Sunday, September 16, 2012

Today's Train of Thought- Pour Some Sugar on Me, September 16 2012


Today's Train of Thought takes us to south-central Florida and provides us a glimpse at America's only sugarcane hauling railroad- the South Central Florida Express.

While sugar can be extracted from beets growing in more moderate climates in the Northern Plains, Midwest and Rocky Mountain regions, cane sugar is grown in relatively few places throughout the United States- Texas, Puerto Rico, Louisiana, Hawaii and Florida. A 2008 University of Minnesota study determined that the state of Florida led the United States in total sugarcane production and refining with 433,000 acres harvested and 7 mills.

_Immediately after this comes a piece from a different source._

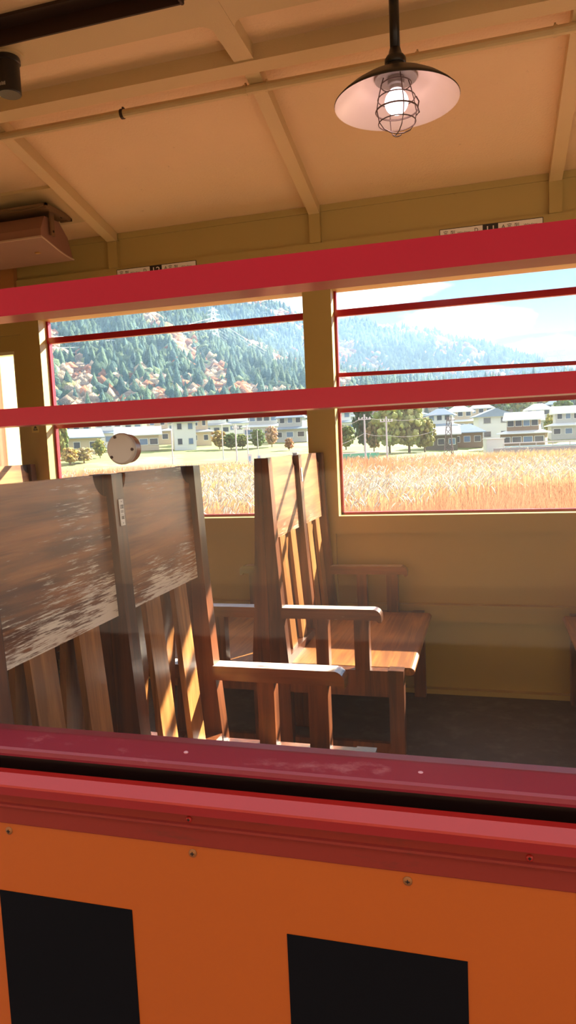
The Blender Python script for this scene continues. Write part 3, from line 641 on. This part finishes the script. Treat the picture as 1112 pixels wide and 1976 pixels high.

This includes the mill in Clewiston, FL- reportedly the largest in the nation. Both the cane fields and refining facilities, operated by US Sugar corporation, are large enough to require two seperate railroads to bring in the cane and haul the finished product out to interchange with the CSX to the east and Florida East Coast to the east.

Besides US Sugar's 'in-house' 119-mile sugarcane hauling line- which is treated as a seperate entity by US Sugar- there's the South Central Florida Express which started up in 1990 with the purchase of nearly 90 miles of former CSX [nee Atlantic Coast Line] track west of Lake Okeechobee. The initial purchase was actually made by Lukens Steel [now ArcelorMittal] subsidiary Brandywine Valley, but was sold to US Sugar corporation in 1994. In 1998, South Central Florida Express and the Florida East Coast entered into a haulage agreement that would let the SCXF use the FEC's Lake Harbor-Ft Pierce 'K Branch'. In 1999, the line was awarded honors from Railway Age magazine as Shortline/Regional of the Year.

Besides sugar and sugar byproducts, the South Central Florida express also hauls fertilzer, farm equipment, lumber and machinery to various other customers along the line.

Here, railpictures.net contributor Christopher Blaszczyk caught South Central Florida Express' Ft. Pierce Turn trundling past the cane fields as well as a discarded pile of tied and across the State Route 835 crossing outside of Clewiston, FL. SCXF GP11 #9030 is in charge of the short 5-car train in February 2010.

The future of US Sugar in south central Florida has been up in the air in 2008 after then governor Charlie Crist announced to great fanfare a land-purchase deal from the Clewiston-based company. An estimated 180,000 acres of land used for growing sugar would be transferred to the state as part of an ongoing Everglades wetland restoration project. However, by 2010 that estimate had been sharply revised downward to less than 75,000 acres amid funding shortfalls and a worsening economy.